THE RECORDS

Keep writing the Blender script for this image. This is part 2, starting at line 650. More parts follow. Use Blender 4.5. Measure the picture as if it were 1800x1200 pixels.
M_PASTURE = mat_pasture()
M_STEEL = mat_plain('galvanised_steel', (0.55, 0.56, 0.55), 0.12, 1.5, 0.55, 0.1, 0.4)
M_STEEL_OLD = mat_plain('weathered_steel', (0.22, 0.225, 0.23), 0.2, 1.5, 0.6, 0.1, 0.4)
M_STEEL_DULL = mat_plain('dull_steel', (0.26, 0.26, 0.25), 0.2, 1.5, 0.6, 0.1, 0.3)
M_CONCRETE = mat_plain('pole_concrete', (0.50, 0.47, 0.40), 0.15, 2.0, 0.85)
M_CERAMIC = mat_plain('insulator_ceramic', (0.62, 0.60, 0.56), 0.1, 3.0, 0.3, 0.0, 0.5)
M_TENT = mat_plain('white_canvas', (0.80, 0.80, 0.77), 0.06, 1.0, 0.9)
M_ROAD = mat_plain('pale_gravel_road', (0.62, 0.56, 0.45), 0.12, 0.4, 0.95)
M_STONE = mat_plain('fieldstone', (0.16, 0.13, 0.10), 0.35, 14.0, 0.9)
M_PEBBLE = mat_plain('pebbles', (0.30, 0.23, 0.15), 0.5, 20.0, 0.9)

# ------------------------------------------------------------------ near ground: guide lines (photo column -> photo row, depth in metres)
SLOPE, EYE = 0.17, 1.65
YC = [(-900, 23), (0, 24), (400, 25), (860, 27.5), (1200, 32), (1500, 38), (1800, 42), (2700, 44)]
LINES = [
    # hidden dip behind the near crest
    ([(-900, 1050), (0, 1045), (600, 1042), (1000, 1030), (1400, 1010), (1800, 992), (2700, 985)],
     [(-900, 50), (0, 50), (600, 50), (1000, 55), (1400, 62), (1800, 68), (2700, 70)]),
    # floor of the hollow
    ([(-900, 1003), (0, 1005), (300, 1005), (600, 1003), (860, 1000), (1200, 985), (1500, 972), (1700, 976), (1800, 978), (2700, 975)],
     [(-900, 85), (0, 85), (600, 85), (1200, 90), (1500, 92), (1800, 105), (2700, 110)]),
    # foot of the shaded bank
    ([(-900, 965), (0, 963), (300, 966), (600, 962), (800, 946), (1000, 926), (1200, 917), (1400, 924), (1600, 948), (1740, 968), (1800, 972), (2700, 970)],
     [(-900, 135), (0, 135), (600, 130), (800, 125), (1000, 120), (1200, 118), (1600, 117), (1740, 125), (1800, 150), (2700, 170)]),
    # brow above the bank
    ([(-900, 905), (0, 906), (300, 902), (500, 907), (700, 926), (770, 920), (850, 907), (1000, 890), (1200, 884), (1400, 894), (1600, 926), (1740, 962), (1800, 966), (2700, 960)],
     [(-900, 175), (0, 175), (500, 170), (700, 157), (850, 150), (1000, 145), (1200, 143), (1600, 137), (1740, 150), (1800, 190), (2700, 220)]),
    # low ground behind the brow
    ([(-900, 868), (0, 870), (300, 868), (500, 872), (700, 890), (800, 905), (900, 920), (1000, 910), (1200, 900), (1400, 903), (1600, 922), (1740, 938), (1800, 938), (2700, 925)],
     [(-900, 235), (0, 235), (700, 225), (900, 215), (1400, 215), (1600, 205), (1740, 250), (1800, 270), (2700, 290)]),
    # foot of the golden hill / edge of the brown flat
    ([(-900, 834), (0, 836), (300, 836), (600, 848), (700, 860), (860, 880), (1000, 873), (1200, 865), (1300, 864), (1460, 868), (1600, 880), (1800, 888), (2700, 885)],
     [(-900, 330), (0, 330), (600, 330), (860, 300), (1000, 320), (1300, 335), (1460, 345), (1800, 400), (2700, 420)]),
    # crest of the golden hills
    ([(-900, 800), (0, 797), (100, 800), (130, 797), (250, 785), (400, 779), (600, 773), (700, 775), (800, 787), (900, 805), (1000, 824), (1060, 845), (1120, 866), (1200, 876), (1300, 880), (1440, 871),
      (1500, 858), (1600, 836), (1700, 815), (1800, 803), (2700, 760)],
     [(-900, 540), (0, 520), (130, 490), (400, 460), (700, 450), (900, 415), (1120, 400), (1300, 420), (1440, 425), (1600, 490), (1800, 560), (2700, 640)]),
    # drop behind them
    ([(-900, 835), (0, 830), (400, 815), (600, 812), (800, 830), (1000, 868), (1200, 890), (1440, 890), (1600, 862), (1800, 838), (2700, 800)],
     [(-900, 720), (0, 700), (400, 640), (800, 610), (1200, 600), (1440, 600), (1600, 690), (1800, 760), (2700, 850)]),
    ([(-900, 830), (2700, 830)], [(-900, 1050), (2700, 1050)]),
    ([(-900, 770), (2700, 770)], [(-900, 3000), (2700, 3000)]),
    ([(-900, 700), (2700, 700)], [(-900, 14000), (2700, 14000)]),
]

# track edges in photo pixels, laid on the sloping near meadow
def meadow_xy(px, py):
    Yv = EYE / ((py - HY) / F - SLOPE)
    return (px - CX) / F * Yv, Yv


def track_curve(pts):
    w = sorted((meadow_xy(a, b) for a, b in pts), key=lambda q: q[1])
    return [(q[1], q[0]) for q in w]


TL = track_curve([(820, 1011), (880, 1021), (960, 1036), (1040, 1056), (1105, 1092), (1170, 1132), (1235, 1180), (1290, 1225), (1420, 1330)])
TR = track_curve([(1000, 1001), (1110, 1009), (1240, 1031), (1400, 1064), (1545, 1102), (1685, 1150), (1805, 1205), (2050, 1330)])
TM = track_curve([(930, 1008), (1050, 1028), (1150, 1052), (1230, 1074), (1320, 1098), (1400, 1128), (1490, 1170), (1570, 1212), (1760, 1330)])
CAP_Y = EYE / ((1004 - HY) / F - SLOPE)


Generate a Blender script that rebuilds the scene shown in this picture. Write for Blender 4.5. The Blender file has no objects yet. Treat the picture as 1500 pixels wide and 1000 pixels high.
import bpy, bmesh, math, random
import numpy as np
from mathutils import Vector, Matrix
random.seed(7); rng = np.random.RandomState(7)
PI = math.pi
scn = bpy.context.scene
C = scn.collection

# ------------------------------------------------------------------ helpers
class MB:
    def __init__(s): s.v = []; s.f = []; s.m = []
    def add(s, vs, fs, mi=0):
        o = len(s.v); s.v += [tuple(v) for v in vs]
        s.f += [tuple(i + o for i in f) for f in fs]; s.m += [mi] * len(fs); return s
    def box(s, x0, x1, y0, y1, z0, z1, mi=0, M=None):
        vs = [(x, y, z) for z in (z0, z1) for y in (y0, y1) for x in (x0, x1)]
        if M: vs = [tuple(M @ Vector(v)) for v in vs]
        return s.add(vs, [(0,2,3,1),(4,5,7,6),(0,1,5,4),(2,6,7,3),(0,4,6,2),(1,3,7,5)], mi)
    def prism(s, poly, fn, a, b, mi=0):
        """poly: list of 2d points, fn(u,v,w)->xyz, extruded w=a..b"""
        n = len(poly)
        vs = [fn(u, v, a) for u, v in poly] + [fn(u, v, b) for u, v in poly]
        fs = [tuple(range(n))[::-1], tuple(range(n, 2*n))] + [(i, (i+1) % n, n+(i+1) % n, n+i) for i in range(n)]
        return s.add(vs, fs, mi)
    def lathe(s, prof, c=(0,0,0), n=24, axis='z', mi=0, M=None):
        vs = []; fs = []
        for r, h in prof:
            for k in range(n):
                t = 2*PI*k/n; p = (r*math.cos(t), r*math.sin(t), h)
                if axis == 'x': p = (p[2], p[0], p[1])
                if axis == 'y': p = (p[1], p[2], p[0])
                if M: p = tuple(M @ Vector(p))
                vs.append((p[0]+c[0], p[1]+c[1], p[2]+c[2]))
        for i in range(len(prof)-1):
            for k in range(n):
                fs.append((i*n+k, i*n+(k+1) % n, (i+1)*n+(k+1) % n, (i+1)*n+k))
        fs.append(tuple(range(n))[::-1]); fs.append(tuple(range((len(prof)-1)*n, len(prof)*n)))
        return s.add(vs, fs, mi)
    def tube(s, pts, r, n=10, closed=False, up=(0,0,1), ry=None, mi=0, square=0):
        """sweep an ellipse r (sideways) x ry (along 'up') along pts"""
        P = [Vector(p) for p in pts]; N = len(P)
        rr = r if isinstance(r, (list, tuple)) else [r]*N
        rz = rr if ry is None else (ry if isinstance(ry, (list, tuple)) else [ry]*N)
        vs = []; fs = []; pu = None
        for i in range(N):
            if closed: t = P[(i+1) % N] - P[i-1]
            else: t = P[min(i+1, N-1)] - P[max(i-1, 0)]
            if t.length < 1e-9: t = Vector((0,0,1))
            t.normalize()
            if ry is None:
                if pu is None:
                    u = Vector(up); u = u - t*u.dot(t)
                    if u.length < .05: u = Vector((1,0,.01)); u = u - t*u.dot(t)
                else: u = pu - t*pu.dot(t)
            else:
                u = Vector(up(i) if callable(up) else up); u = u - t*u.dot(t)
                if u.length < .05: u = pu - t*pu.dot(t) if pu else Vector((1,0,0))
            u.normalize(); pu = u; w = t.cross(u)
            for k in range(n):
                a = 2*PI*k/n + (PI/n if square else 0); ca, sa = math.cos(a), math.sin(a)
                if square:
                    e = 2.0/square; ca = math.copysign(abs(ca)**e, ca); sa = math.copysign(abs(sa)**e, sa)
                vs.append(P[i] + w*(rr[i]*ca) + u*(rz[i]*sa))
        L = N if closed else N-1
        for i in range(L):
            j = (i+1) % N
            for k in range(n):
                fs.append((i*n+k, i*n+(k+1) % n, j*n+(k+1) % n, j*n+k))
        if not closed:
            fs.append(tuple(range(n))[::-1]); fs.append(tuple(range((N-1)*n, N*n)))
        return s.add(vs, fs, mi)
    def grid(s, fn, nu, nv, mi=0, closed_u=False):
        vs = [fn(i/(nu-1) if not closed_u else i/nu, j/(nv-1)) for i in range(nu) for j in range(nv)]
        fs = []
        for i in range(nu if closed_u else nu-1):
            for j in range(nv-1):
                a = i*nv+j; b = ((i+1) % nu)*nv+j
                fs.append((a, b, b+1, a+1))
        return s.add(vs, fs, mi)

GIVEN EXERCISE
Exactly reproduce the stretch from the line with "Generate a Blender" through the line with "C = scn.collection", including both ends and nothing else.

EXERCISE RESPONSE
Generate a Blender script that rebuilds the scene shown in this picture. Write for Blender 4.5. The Blender file has no objects yet. Treat the picture as 1500 pixels wide and 1000 pixels high.
import bpy, bmesh, math, random
import numpy as np
from mathutils import Vector, Matrix
random.seed(7); rng = np.random.RandomState(7)
PI = math.pi
scn = bpy.context.scene
C = scn.collection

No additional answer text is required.